Good info above, but here's an alternative hypothesis, because there are a few statements here that are red flags for me:

"she is making slow progress with her reading and her writing."

Ummm... we're talking about K, right? And a kid who scored in the upper 90-percentiles on all assessments, cognitive and achievement? I mean, how much reading and writing is there, really, in K?

"She has shown signs of being disengaged and her teacher feels she is finding it all overwhelming."

"[the school] does have a very high academic standard"

I've seen it all too often that when a school says it has "a very high academic standard," that's a coded message for "We are severely drill-and-kill.

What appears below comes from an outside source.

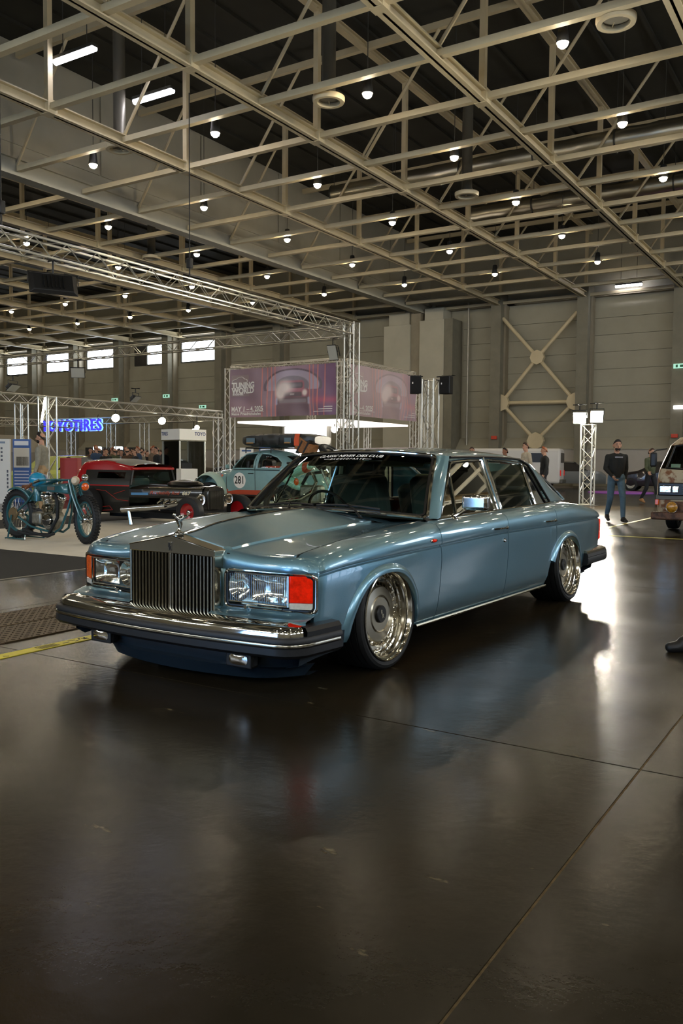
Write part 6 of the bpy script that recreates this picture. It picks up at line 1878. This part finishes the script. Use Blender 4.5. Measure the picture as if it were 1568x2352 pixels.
# radiator shell
rs = MB()
rs.prism([(-.235, .30), (.235, .30), (.245, .56), (.235, .66), (.17, .72), (0, .755), (-.17, .72), (-.235, .66), (-.245, .56)], 1.27, 1.40, 'yz'); rs.v = [Vector((v.x, v.y, v.z)) for v in rs.v]
rs.build('radiator_shell', M_hblack, hr, smooth=30, bevel=.02)
core = MB()
for k in range(15): core.box((1.408, -.175 + k * .025, .49), (.012, .012, .34))
core.build('radiator_slats', mat('slat_dark', '3a372c', .5, metal=.5), hr, smooth=0)
for s in (1, -1):
    MB().lathe([(0, -.10), (.06, -.085), (.095, -.03), (.105, 0), (.10, .015), (.09, .012), (0, .02)], 22, (1.36, s * .39, .50), (1, -.15, 0)).build('headlamp', M_chrome, hr)
    MB().cyl((1.30, s * .20, .42), (1.36, s * .39, .42), .018, 8).build('lamp_bar', M_chrome, hr)
    for x, yw, rr, ww in ((1.38, .70, .285, .085), (-1.2, .78, .345, .12)):
        wl_ = bpy.data.objects.new('wheel', None); COL.objects.link(wl_); wl_.parent = hr; wl_.location = (x, s * yw, rr)
        MB().lathe([(rr * .58, -ww), (rr * .85, -ww), (rr * .97, -ww * .75), (rr, 0), (rr * .97, ww * .75), (rr * .85, ww), (rr * .58, ww)], 36, axis=(0, 1, 0), closed=True).build('tyre', M_tyre, wl_)
        MB().lathe([(0, .035), (.05, .03), (.07, .01), (rr * .45, .02), (rr * .55, .05), (rr * .60, .08), (rr * .60, -.07), (0, -.07)], 30, axis=(0, s, 0)).build('red_rim', M_hred, wl_)
        MB().sphere((0, s * .04, 0), (.05, .02, .05), 14, 8).build('hub_cap', M_chrome, wl_)
    MB().tube([(.88, s * .42, .42), (.80, s * .72, .375), (-.22, s * .80, .285)], [.035, .045, .055], 14).build('side_pipe', M_chrome, hr)
    MB().cyl((-.05, s * .80, .27), (.0, s * .79, .01), .035, 10, r2=.045).build('pipe_stand', M_chrome2, hr)
    for k in range(4): MB().tube([(.35 + k * .16, s * .27, .47), (.33 + k * .16, s * .36, .44), (.30 + k * .16, s * .42, .40)], .022, 8).build('header_pipe', M_chrome2, hr)
    # flame pinstripes along the cabin side
    for (pts) in ([(-1.5, .62), (-1.2, .60), (-.98, .52), (-.90, .40), (-1.0, .36), (-1.08, .42)], [(-1.3, .66), (-.8, .62), (-.50, .46), (-.22, .44)], [(-1.0, .30), (-.7, .33), (-.62, .26), (-.9, .24)], [(-.6, .56), (-.3, .64)]):
        MB().tube([Vector((x, s * (.707 - .06 * (x + 1.72) / 1.52 - .05 * max(0, (-1.2 - x) / .5) ** 2), z)) for x, z in pts], .006, 5).build('pinstripe', M_pin, hr)
MB().box((1.2, 0, .20), (.08, 1.25, .06)).build('front_axle', M_chrome2, hr, bevel=.02)
MB().box((.2, 0, .16), (2.6, .6, .10)).build('chassis_rail', M_under, hr, smooth=0)
MB().box((.55, 0, .38), (.75, .46, .26)).build('engine_block', M_under, hr, bevel=.03)
for s in (1, -1): MB().box((.55, s * .25, .47), (.62, .08, .09)).build('valve_cover', M_engine, hr, bevel=.02)

# ---- mint motorcycle glimpsed through the windscreen
M_mint = mat('mint_gloss', '9fd3bd', .25, coat=1.0)
mm = thing('mint_motorcycle', 'mint green motorcycle with orange stripe seen through the saloon windscreen', 'motorcycle', (-9.75, 14.0, .022))
for x in (-.62, .85): spoke_wheel(mm, (x, 0, .33), .33, (0, 1, 0), M_black, .055, 30)
def blob(nm, st, m, par):
    rows = []
    for (x, z, w_, h) in st:
        rows.append([Vector((x, w_ * math.copysign(abs(cos(a)) ** .8, cos(a)), z + h * math.copysign(abs(sin(a)) ** .8, sin(a)))) for a in [2 * pi * k / 16 for k in range(16)]])
    mb = MB().grid(rows, closed=True); mb.add(rows[0], [tuple(range(16))]); mb.add(rows[-1], [tuple(range(16))]); return mb.build(nm, m, par, smooth=60)
blob('tail_cowl', [(-.55, .92, .06, .03), (-.50, .90, .12, .07), (-.35, .83, .14, .10), (-.2, .76, .13, .11), (-.03, .70, .12, .09), (.04, .66, .10, .05)], M_mint, mm)
blob('fuel_tank', [(-.42, .94, .07, .04), (-.30, .98, .12, .09), (-.1, 1.02, .15, .13), (.08, 1.07, .15, .11), (.20, 1.10, .12, .07), (.25, 1.11, .06, .03)], M_mint, mm)
blob('orange_stripe', [(.10, 1.075, .154, .108), (.16, 1.09, .142, .095), (.20, 1.10, .125, .075)], M_orange, mm)
MB().sphere((-.05, -.125, .79), (.06, .02, .075), 12, 8).build('amber_lamp', M_amber, mm)
MB().box((-.15, 0, 1.16), (.34, .2, .05)).build('seat_pad', M_black, mm, bevel=.02)
MB().box((.25, 0, .55), (.5, .22, .36)).build('engine', M_engine, mm, bevel=.05)
MB().tube([(.36, -.16, .98), (.46, -.17, .80), (.34, -.17, .60), (.1, -.18, .48), (-.5, -.18, .40)], .035, 10).build('exhaust', M_chrome, mm)
for s in (1, -1): MB().tube([(.52, s * .09, 1.05), (.70, s * .09, .70), (.85, s * .09, .33)], .022, 8).build('fork', M_engine, mm)
MB().tube([(-.62, 0, .33), (-.2, 0, .42), (.15, 0, .95), (.55, 0, 1.0)], .035, 8).build('frame', M_black, mm)
MB().tube([(.46, -.33, 1.12), (.53, -.1, 1.12), (.53, .1, 1.12), (.46, .33, 1.12)], .014, 8).build('handlebar', M_chrome, mm)
MB().lathe([(0, -.09), (.07, -.06), (.09, 0), (0, .02)], 18, (.62, 0, .98), (1, 0, 0)).build('headlamp', M_chrome, mm)

# ---- rusty van at the right edge (front faces the viewer)
M_rust = mat('rusty_cream_paint', 'a79a80', .6, col2='6e4526', scale=5.5, bump=.15, bscale=30, thr=(.47, .56))
M_rust2 = mat('rusty_brown_bumper', '6a4a38', .65, col2='3c2a20', scale=9, bump=.3, bscale=40, thr=(.4, .6))
M_vgrey = mat('van_grey_trim', '55544c', .5)
va = thing('rusty_van', 'rusty cream delivery van with yellow fog lamp at the right edge', 'van', (-2.52, 16.0, 0.0))
secs = []
rows = []
zs = [.30, .45, .62, .70, .85, .95, 1.05, 1.10, 1.14, 1.22, 1.35, 1.48, 1.56, 1.64, 1.71, 1.76, 1.78]
def van_y(z): return pl_(z, [(.30, .02), (.62, -.02), (1.05, .02), (1.14, .07), (1.56, .30), (1.71, .52), (1.78, .95)])
def van_w(z): return pl_(z, [(.30, .84), (.5, .87), (.95, .87), (1.14, .85), (1.56, .72), (1.70, .62), (1.78, .42)])
for z in zs:
    w_ = van_w(z); y0 = van_y(z); row = []
    row += [Vector((-w_, 4.2, z)), Vector((-w_, 2.2, z)), Vector((-w_, 1.2, z)), Vector((-w_, y0 + .22, z))]
    for k in range(1, 7): a = pi / 2 * k / 6; row.append(Vector((-w_ + .13 * (1 - cos(a)), y0 + .22 * (1 - sin(a)), z)))
    for k in range(1, 10): row.append(Vector((lerp(-w_ + .13, w_ - .13, k / 10), y0 - .02 * sin(pi * k / 10), z)))
    for k in range(6, -1, -1): a = pi / 2 * k / 6; row.append(Vector((w_ - .13 * (1 - cos(a)), y0 + .22 * (1 - sin(a)), z)))
    row += [Vector((w_, 1.2, z)), Vector((w_, 2.2, z)), Vector((w_, 4.2, z))]
    rows.append(row)
nw = len(rows[0])
def v_cls(c, i, k):
    if 1.14 < c.z < 1.56 and 5 < k < nw - 7 and c.y < .5: return 'windscreen'
    if 1.14 < c.z < 1.50 and c.y > .6 and c.y < 1.7: return 'cab_window#' + ('l' if c.x < 0 else 'r')
    if c.z > 1.64: return 'roof'
    return 'body_shell'
shell(rows, v_cls, dict(windscreen=M_glass, cab_window=M_glass, roof=M_rust, body_shell=M_rust), va)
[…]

We will overload your children with practice both in class and at home, and they will learn to hate learning." Place a younger-age (less EF, less tolerance for boredom), truly gifted (eager to LEARN) child in such an environment, and you can easily check off all the boxes:

[x] Disengaged
[x] Overwhelmed
[x] Struggling (apparently)

Testing this hypothesis also requires you to go to the school, meet with the teacher, see the work that is being done, and dig into how your DD's day is being spent.

Another alternative hypothesis...

Your child's social well-adjustment may be a product of dumbing herself down and working below her true knowledge level. My DD attempted something exactly like this in her K year. She was fooling her teacher, but she didn't fool us. It was very difficult for DD to convince us she didn't know how to write an "M" when her play room was decorated with scraps of paper containing full, beautifully-formed phrases she'd written at least a full year prior.

Extroverted, gifted girls will often be caught in a conflict between their very powerful social and cognitive needs. For my DD10, satisfying both has been a constant struggle for the entire family.